Hopefully the panel set up to examine the matter will come up with some solid answers, and tests will be applied to all other GQ projects as well. After all, if the construction company and the supervising engineers did not know that the soft and marshy soil of West Bengal required very different treatment from that in other parts of the country, there is every reason to suspect that proper vetting may not have happened in other parts of the GQ as well. Already, stories are being spread that the fault lay with the NHAI, which prescribed similar norms across the country despite local conditions being different. Quite apart from what this says about the NHAI, if true, it does not speak highly of the expertise of the so-called supervisory consultants either.
 
The other worrying aspect of the NHAI project is the poor implementation record. The first part of the ambitious highway project, the 5,846-km long GQ, was supposed to be finished by the end of 2004, but this deadline was pushed back to 2005 and then to 2006, and now time periods of even 2008 are being talked of.
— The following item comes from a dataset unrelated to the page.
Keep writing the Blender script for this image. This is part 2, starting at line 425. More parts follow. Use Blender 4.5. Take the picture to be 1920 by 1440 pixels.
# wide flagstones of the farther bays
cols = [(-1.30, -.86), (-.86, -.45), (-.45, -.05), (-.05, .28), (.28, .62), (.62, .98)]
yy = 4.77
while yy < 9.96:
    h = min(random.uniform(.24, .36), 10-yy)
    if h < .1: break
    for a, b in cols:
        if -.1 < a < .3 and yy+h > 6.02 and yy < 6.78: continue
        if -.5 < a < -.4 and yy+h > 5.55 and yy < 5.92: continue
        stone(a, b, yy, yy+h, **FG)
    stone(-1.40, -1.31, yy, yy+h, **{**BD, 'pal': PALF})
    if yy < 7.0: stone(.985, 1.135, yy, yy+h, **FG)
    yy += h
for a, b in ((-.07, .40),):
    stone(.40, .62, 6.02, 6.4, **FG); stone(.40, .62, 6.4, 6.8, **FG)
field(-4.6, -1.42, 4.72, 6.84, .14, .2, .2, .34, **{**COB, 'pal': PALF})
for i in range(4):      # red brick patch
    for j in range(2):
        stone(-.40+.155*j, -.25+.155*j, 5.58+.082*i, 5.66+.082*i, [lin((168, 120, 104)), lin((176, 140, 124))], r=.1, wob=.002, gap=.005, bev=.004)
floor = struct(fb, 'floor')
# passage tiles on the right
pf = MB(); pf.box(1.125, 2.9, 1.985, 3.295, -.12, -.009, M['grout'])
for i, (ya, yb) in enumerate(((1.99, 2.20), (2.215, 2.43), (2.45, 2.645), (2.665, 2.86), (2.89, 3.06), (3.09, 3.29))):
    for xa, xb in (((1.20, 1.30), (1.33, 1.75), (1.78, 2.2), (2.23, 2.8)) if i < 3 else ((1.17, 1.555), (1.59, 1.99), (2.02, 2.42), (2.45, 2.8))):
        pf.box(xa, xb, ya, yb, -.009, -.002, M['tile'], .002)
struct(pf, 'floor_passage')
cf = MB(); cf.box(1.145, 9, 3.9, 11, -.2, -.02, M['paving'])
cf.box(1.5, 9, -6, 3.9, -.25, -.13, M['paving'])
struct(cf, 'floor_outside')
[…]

The biggest cause of delay was the tardy progress in acquiring land and clearing the utilities on it — under the contract, this was supposed to be done by the government and not the private contractors. This problem, it appears, is now being experienced in even the second part of the highway project, the North-South East-West corridor. While the project’s date of completion is 2008, less than 15 per cent of the land that needs to be acquired has been bought so far. The road project, once a matter of the topmost priority, is clearly going nowhere.